Tuesday, 07 September 2010

Reds star’s Hartlepool transfer fee – £10 and a box of kippers

WHAT you write today wraps the chips tomorrow! I can remember using these words, once told me by a grizzled old newspaper pro, in this column a good many years ago. And, as I remember, I didn’t disagree with his sentiments.

But not any more. The newspaper world, and the world in general, has changed. Nowadays, thanks to the internet, whatever appears in print, in national and local papers, can be read all over the world.

The pages of the Times & Star are literally only a click away, Australia, America, Africa or West Cumbria – it doesn’t matter where you are.

More than that, its pages are now preserved on the website and, in the fullness of time, it’s highly likely that all the paper’s back numbers will be made available for public access via the Internet. For the very early issues, it hasn’t happened yet but it’s only a matter of time.

This, of course, will be an absolute dream for any agencies looking to check up on individuals. Hatch, match and dispatch will all be there. Major and minor offences, the once reported follies of youth, personal successes and failures, they’ll all be preserved digitally, for ever!

For historians and genealogists it will be a dream come true but for anyone with something to hide it could be a nightmare.

This is merely a lead in to my once more asking for your help. I know I’ve done this before and many thanks to those of you who’ve supplied me with information but with the paper now having a possible worldwide readership via the internet, my pool of possible informants has suddenly grown larger.

I did ask if anyone could fill me in on a pre-war local illness – the Workington 100-day cold. This seems to have especially hit people who lived on or near the docks. So were you laid low for 100 days, back in the 30s, by this mysterious flu-like peculiarly Workington ailment? And what did you do to cure it?

Nimrod Dart. I’ve asked about this firm before, unsuccessfully. Were you an employee, or know of anyone who was, of this small firm?

And what about Nathan Jones? This local dance band musician from the 30s quit the Workington scene to go seek his fortune in London. Rumour has it that he started his own dance band but it’s something I’ve never been able to confirm. He seems to have vanished into thin air. Do you know what happened to him?

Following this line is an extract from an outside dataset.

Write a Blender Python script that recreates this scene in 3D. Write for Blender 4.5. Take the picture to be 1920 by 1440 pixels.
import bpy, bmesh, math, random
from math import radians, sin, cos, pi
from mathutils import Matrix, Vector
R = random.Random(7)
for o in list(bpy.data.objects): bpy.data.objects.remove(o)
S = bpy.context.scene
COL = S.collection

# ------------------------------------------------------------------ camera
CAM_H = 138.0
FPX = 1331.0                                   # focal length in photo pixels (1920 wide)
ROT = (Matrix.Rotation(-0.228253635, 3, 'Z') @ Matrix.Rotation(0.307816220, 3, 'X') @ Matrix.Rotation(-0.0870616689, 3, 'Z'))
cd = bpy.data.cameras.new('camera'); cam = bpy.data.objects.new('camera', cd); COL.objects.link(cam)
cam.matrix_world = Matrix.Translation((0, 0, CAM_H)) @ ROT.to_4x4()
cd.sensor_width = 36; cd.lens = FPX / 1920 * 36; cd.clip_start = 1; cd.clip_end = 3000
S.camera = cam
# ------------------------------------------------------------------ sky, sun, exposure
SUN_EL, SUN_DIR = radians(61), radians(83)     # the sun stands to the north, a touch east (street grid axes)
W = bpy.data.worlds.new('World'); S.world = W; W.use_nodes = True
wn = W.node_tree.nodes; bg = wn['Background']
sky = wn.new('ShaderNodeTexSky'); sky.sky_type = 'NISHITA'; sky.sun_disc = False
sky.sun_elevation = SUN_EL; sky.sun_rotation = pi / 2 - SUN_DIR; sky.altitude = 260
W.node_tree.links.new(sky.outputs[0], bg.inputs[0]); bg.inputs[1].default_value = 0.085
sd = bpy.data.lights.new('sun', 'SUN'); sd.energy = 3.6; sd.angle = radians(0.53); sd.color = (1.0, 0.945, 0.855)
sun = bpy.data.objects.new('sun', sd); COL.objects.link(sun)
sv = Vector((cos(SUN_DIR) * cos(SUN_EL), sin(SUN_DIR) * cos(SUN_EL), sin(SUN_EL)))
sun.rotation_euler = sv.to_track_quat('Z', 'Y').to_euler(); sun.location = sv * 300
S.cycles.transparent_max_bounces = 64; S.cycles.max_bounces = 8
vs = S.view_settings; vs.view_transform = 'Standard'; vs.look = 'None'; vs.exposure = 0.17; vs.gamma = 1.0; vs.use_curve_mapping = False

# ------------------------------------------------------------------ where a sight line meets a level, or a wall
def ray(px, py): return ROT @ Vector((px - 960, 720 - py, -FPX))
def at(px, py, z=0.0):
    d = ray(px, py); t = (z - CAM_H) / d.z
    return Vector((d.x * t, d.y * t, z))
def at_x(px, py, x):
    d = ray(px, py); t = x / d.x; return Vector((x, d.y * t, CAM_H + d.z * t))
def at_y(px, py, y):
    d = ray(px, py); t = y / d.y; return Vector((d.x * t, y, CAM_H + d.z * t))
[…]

Workington and West Seaton, and not a lot of people know this, each had a baseball team back in 1890. At that time there were only 30 clubs in the country, so they were pioneers. But what happened to them? Has anyone got any old team photos tucked away in an old album? An antique baseball bat, perhaps, or anything?

Perhaps this is where I emphasise that I’m not necessarily looking for specialist detailed information. Snippets will do.

I’m still searching, after all these years, for a stuffed pigeon. Not any old pigeon, but “Never Fail.” Back in 1925, this national homing champion, owned by Siddick’s Fell Brothers, took only 14 days to fly all the way from San Sebastian – a distance of 747 miles. It was a record at the time.

Very shortly afterwards this brave bird took ill and died - and was, reportedly, stuffed. So what do you do with a stuffed national champion homing pigeon? You’d pop it on a shelf somewhere. Wouldn’t you?

And if you had a champion stuffed bird on your shelf, would you ever scop it out? I think not. So I suspect that “Never Fail” is out there somewhere. On one of your shelves, perhaps?

I’ve been told, and here I do confess that I know nothing about the subject, that back in the late 40s we were sent ‘food parcels’ by Australia. Do you know anything about this? What was sent? When were they sent? And, finally, when did such charitable gifts cease?

These have been but a few unanswered queries from years past. I am hoping that they will be picked up anew by new readers – both in the UK and abroad.

Finally, Workington Reds, it is claimed, sold a player called Forman to Hartlepool, some time in the early 20s. The transfer fee, if you believe it, was £10 and a box of kippers.

True – or an urban myth? What do you think?